World Cities Project

Ottawa and Hannover collaborating on low-carbon development and renewable energy

By Jon Connor

The cities of Ottawa and Hannover have officially started working together to identify strategies for boosting renewable energy generation and reducing greenhouse gas (GHG) emissions produced at the local level. Hannover is a city of roughly 515,000 and the capital of Lower Saxony in northwestern Germany.
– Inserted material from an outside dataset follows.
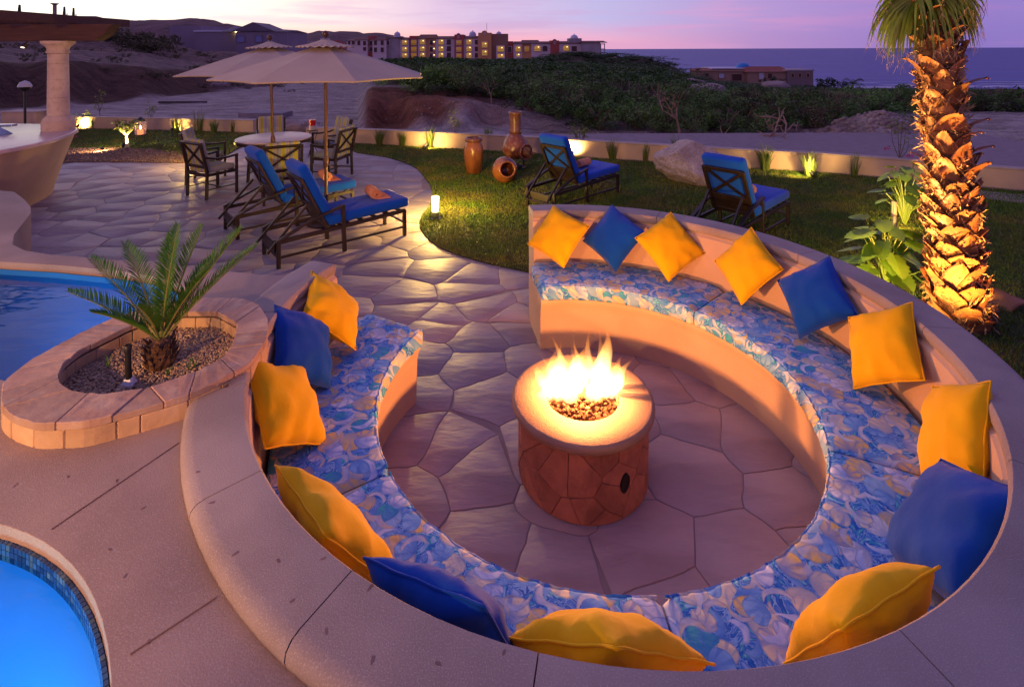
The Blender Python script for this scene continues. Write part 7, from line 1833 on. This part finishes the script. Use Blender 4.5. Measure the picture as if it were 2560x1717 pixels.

The cities were recently paired as part of the World Cities Project, a global initiative led and financed through the European Commission’s Directorate General for Regional and Urban Policy. Broadly defined, the project pairs participant cities in the European Union with counterparts in four other countries—Canada, Japan, India and China—to promote the exchange of knowledge and best practices around the general theme of urban and territorial development. In Canada, the program’s main focus is on sustainable urban development, giving participant cities the opportunity to collaborate in three core areas:

  • low-carbon development and renewable energy
  • climate change resilience and adaptation
  • ecosystem services

Although most of the project focusses on identifying shared goals, approaches and best practices between partner cities, participants in the Canada-EU initiative also have the opportunity to meet and collaborate with their peers in other participating cities. In addition to Ottawa and Hannover, the program has paired Edmonton with Vitoria-Gasteiz (Spain), Halifax with Tallinn (Estonia), and the District of Saanich, B.C., with Almada (Portugal). Delegations from each of the eight participating cities met in Toronto on July 6 for group training and the program’s first working meeting. Each European delegation then traveled to its Canadian partner city for a series of site visits, meetings and study tours.

Eager to showcase our city’s strengths and charms, the Ottawa delegation prepared a busy three-day itinerary that highlighted noteworthy development projects and sustainability initiatives underway in the city. After receiving a warm welcome by Mayor Jim Watson and Councillor David Chernushenko, the German delegation was quickly put to work, meeting with City staff and key environmental organizations from the community. These presentations and informal discussions were complemented by several off-site study tours, giving the Germans an opportunity to explore Canada’s capital city while also learning about our approach to issues like active transportation, renewable energy, green buildings and sustainable neighbourhood design. For more information on these activities, see the images below.

Next steps
The second working meeting of the World Cities Project will take place in Europe from Oct. 19 to 23. Following the structure of the first working meetings in Toronto and Ottawa, the Ottawa delegation will first travel to Vitoria-Gasteiz, Spain, for two days of group training before heading to Hannover to meet one-on-one with our program partners.

Our Delegation
The City of Ottawa’s delegation for the World Cities Project includes five members, some of whom are staff within the City administration and others who are leading sustainability advocates within our community.

  • Lee Ann Snedden, Chief, Development Review Services, Planning and Growth Management Department (City of Ottawa)
  • Sally McIntyre, Manager, Environmental Business Services, Environmental Services Department (City of Ottawa)
  • Roger Peters, Board President, Ottawa Renewable Energy Co-op
  • Roger Marsh, Chief Energy Management Officer, Hydro Ottawa
  • David Chernushenko, Councillor for Capital Ward and Chair of the City of Ottawa’s Environment Committee

Addressing climate change is complex — but not impossible! Staff from the City of Ottawa’s Environmental Services Department meet with the German delegation to discuss the City’s Air Quality and Climate Change Management Plan as well as climate change planning approaches used by the City of Hannover.

Staff from Planning and Growth Management’s Sustainable Transportation branch take the German delegation for an afternoon tour of Ottawa’s cycling infrastructure, with stops at Laurier Avenue, Churchill Avenue (Ottawa’s first ‘complete street’), and various locations along the Capital Pathway.

The Germans visit Old Ottawa East to learn about stakeholder engagement and how sustainability features were incorporated into the redevelopment of the Oblate Lands. In turn, the head of the German delegation, Astrid Hoffmann-Kallen, explains how Passivhaus standards were incorporated into a new residential subdivision in Hannover to create a “zero emissions settlement” with 330 dwellings and a certified Passivhaus supermarket!

Staff from the Ottawa Renewable Energy Co-op explain how their organization works with individuals and partners in the community to install solar photovoltaic projects throughout the city, such as the panels (shown above) installed in partnership with the Conseil des écoles catholiques du Centre-Est on the roof of École secondaire catholique Franco-Cité.

The German delegation visits Chaudière Falls to learn about the City’s hydroelectricity resources and how Hydro Ottawa is planning to expand renewable electricity generation in the city.